# Supplied data:
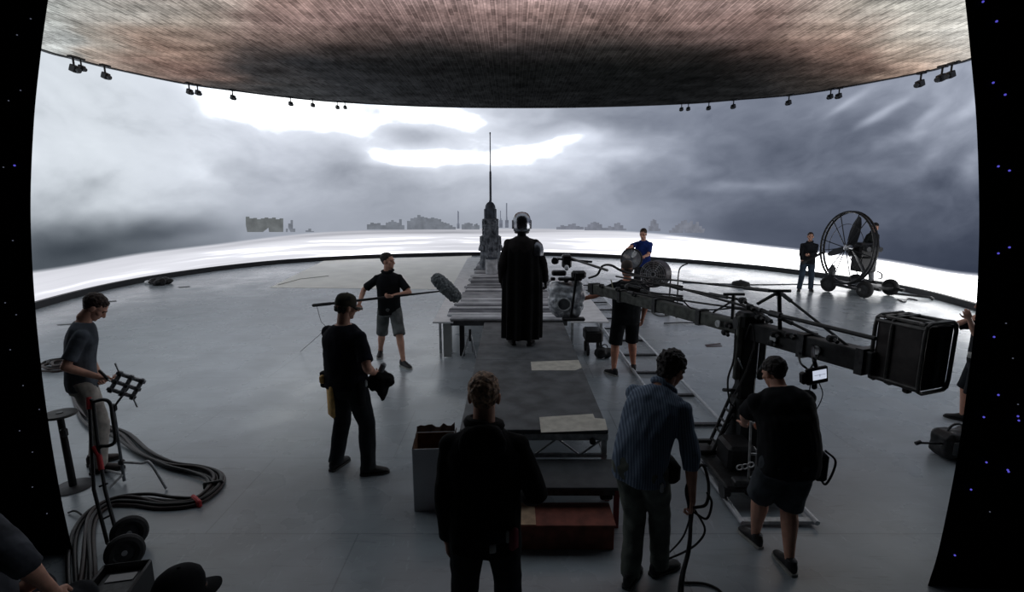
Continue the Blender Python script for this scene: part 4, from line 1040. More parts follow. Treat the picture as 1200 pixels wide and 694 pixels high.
# ------------------------------------------------------------ dolly track
TXL, TXR = 1.86, 2.46
root = empty('dolly_track', (2.16, 9, 0), 'straight silver dolly track running from the crane towards the screens', 'track')
for x in (TXL, TXR):
    mb = MB(); mb.tube([(x, 3.72, .05), (x, 16.6, .05)], .021, 10); r = mb.build('rail', mat('rail_silver', rgb(196, 200, 205), .35, .35, 12, .1), root)
y = 3.78; i = 0
while y < 16.5:
    mb = MB(); mb.beam((TXL, y, .032), (TXR, y, .032), .06, .03); mb.build('sleeper', M_DARK if i else M_ALU, root, smooth=0); y += .92; i += 1

# ------------------------------------------------------------ camera crane
A_ = P(1028, 426, 3.62); B_ = P(692, 337, 7.45)
def dB(px):
    a = (px - 1028) / (692 - 1028); return 1 / ((1 - a) / A_.y + a / B_.y)
def Q(px, py, off=0): return P(px, py, dB(px) + off)
M_CR = mat('crane_black', rgb(44, 45, 46), .5, .4, 14, .35)
M_CRG = mat('crane_olive_grey', rgb(84, 87, 82), .55, .2, 14, .35)
root = empty('camera_crane', (2.2, 4.6, .1), 'black truss camera crane on the dolly track with a square counterweight box', 'crane')
mb = MB(); mb.beam(A_, A_.lerp(B_, .30), .13, .17); o = mb.build('beam', M_CR, root, smooth=0, bev=.01)
mb = MB(); mb.beam(A_.lerp(B_, .30), B_, .105, .135); o = mb.build('beam', M_CRG, root, smooth=0, bev=.01)
for t in (.02, .14, .30, .44, .62, .80, .97):
    p = A_.lerp(B_, t); d = (B_ - A_).normalized(); mb = MB(); mb.beam(p - d * .03, p + d * .03, .17 if t < .31 else .135, .20 if t < .31 else .165); mb.build('beam_joint', M_DARK, root, smooth=0)
for t in (.10, .20, .36):
    p = A_.lerp(B_, t); mb = MB(); mb.cyl(p + V((-.09, -.02, 0)), p + V((-.075, -.015, 0)), .035); mb.build('round_badge', M_ALU, root)
rods = [((913, 342), (1012, 420), .011, 0), ((898, 366), (1026, 397), .017, -.08), ((914, 372), (1014, 421), .013, .05), ((913, 342), (888, 356), .015, 0), ((913, 342), (730, 322), .010, 0), ((898, 366), (780, 333), .013, -.06), ((860, 350), (722, 324), .011, .04), ((898, 366), (720, 341), .010, .08), ((905, 378), (868, 356), .014, -.05), ((860, 352), (836, 366), .010, .03), ((898, 366), (862, 350), .012, .04),
        ((793, 372), (745, 330), .010, .02), ((800, 350), (760, 345), .011, -.08), ((735, 342), (790, 352), .013, -.10)]
for a, b, r, off in rods:
    mb = MB(); mb.tube([Q(*a, off), Q(*b, off)], r, 8); o = mb.build('tension_rod', M_CR, root)
    pa, pb = Q(*a, off), Q(*b, off); mb = MB(); mb.tube([pa.lerp(pb, .04), pa.lerp(pb, .16)], r * 1.7, 8); mb.build('turnbuckle', M_DARK, o)
for a, b in (((913, 341), (914, 386)), ((860, 345), (858, 388))):
    mb = MB(); mb.beam(Q(*a), Q(*b), .028); l = mb.build('mast', M_CR, root, smooth=0)
    mb = MB(); p = Q(*a); mb.tube([p + V((-.10, 0, 0)), p + V((.10, 0, 0))], .014, 8); mb.build('mast_head', M_DARK, l)
# small hardware along the beam
rd = random.Random(9)
for px, py in ((853, 381), (850, 390), (908, 392), (905, 402), (925, 393), (975, 397), (870, 352), (879, 360), (890, 372), (743, 345), (705, 335), (724, 339)):
    mb = MB(); p = Q(px, py, -.08); mb.rbox(p, (.07, .06, .05), .012, rotm('Z', rd.uniform(-40, 40))); mb.cyl(p + V((0, -.03, 0)), p + V((0, -.07, -.01)), .016, n=10); mb.build('clamp', M_CR, root)
# post and base
pv = A_.lerp(B_, .36); pvx = Q(878, 390)
mb = MB(); mb.rbox((pvx.x, pvx.y, 1.08), (.16, .13, .86), .02); mb.rbox((pvx.x, pvx.y, 1.50), (.24, .18, .16), .03); po = mb.build('post', M_CR, root)
for dx in (-.11, .12):
    mb = MB(); mb.rbox((pvx.x + dx, pvx.y - .04, 1.24), (.055, .05, .62), .01); mb.build('post_rail', M_CRG, po)
mb = MB(); mb.cyl((pvx.x - .14, pvx.y, 1.47), (pvx.x + .14, pvx.y, 1.47), .06, n=20); mb.build('pivot_axle', M_DARK, po)
mb = MB(); mb.tube([(pvx.x, pvx.y, .22), (pvx.x, pvx.y, .74)], [.15, .11], 18); mb.build('column', M_CR, root)
mb = MB()
q1, q2 = P(836, 528, 4.55), P(872, 448, 4.7)
for off in (0, .12):
    mb.tube([q1 + V((0, off, 0)), q2 + V((0, off, 0))], .016, 8)
for t in (.1, .25, .4, .55, .7, .85): mb.tube([q1.lerp(q2, t), q1.lerp(q2, t) + V((0, .12, .0))], .012, 6); mb.tube([q1.lerp(q2, t) + V((.02, 0, 0)), q1.lerp(q2, t + .1) + V((.06, .05, .0))], .012, 6)
mb.build('strut', M_CR, root)
mb = MB(); mb.rbox((2.16, 4.45, .17), (.66, .90, .06), .015); mb.build('dolly_plate', M_CR, root)
mb = MB(); mb.rbox((2.06, 4.36, .33), (.26, .30, .24), .03); mb.build('battery_box', M_BLACK, root)
mb = MB(); mb.rbox((2.30, 4.62, .46), (.30, .30, .44), .04); mb.build('weight_stack', M_CR, root)
for x in (TXL, TXR):
    for y in (4.08, 4.82):
        mb = MB(); mb.cyl((x - .025, y, .125), (x + .025, y, .125), .058, n=18); mb.cyl((x - .035, y, .125), (x - .025, y, .125), .07, n=18); mb.build('dolly_wheel', M_DARK, root)
mb = MB()
la, lb = P(877, 567, 4.15), P(880, 494, 4.15)
for dx in (0, .12): mb.tube([la + V((dx, 0, 0)), lb + V((dx, 0, 0))], .011, 8)
for t in (.1, .48, .97): mb.tube([la.lerp(lb, t), la.lerp(lb, t) + V((.12, 0, 0))], .011, 8)
mb.build('ladder_handle', M_ALU, root)
for i, (px, py) in enumerate(((867, 548), (873, 547), (880, 545))):
    mb = MB(); mb.torus(P(px, py, 4.0), .026, .006, (0, 1, .2), 18, 6); mb.build('cable_ring', M_ALU, root)
mb = MB(); c = P(884, 573, 4.02); mb.torus(c, .075, .016, (0, 1, .3), 24, 8); mb.beam(c + V((-.07, 0, 0)), c + V((.07, 0, 0)), .016); mb.ell(c, (.025, .02, .025)); mb.build('hand_wheel', M_BLACK, root)
mb = MB(); c = P(868, 565, 4.05); mb.rbox(c, (.14, .10, .06), .012); mb.build('control_box', M_DARK, root)
mb = MB(); c = P(826, 528, 4.6); mb.rbox(c, (.20, .12, .05), .012); mb.rbox(c + V((-.06, 0, .10)), (.22, .05, .03), .008); mb.rbox(c + V((-.15, 0, .0)), (.10, .03, .02), .004); mb.build('side_tray', M_BLACK, root)
mb = MB(); a = P(818, 517, 4.5); mb.tube([P(848, 457, 4.6), P(866, 458, 4.7)], .018, 8); mb.build('peg', M_BLACK, root)
mb = MB(); mb.tube([P(865, 420, 4.6), P(872, 436, 4.65)], .006, 6); mb.tube([P(895, 424, 4.6), P(885, 440, 4.65)], .006, 6); mb.build('steel_fork', M_ALU, root)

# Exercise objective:
Give back exactly the lines from the first line of the data through the line with "mb = MB(); mb.beam((TXL, y, .032), (TXR, y, .032), .06, .03);", pictures excluded.

# Full output:
Continue the Blender Python script for this scene: part 4, from line 1040. More parts follow. Treat the picture as 1200 pixels wide and 694 pixels high.
# ------------------------------------------------------------ dolly track
TXL, TXR = 1.86, 2.46
root = empty('dolly_track', (2.16, 9, 0), 'straight silver dolly track running from the crane towards the screens', 'track')
for x in (TXL, TXR):
    mb = MB(); mb.tube([(x, 3.72, .05), (x, 16.6, .05)], .021, 10); r = mb.build('rail', mat('rail_silver', rgb(196, 200, 205), .35, .35, 12, .1), root)
y = 3.78; i = 0
while y < 16.5:
    mb = MB(); mb.beam((TXL, y, .032), (TXR, y, .032), .06, .03); mb.build('sleeper', M_DARK if i else M_ALU, root, smooth=0); y += .92; i += 1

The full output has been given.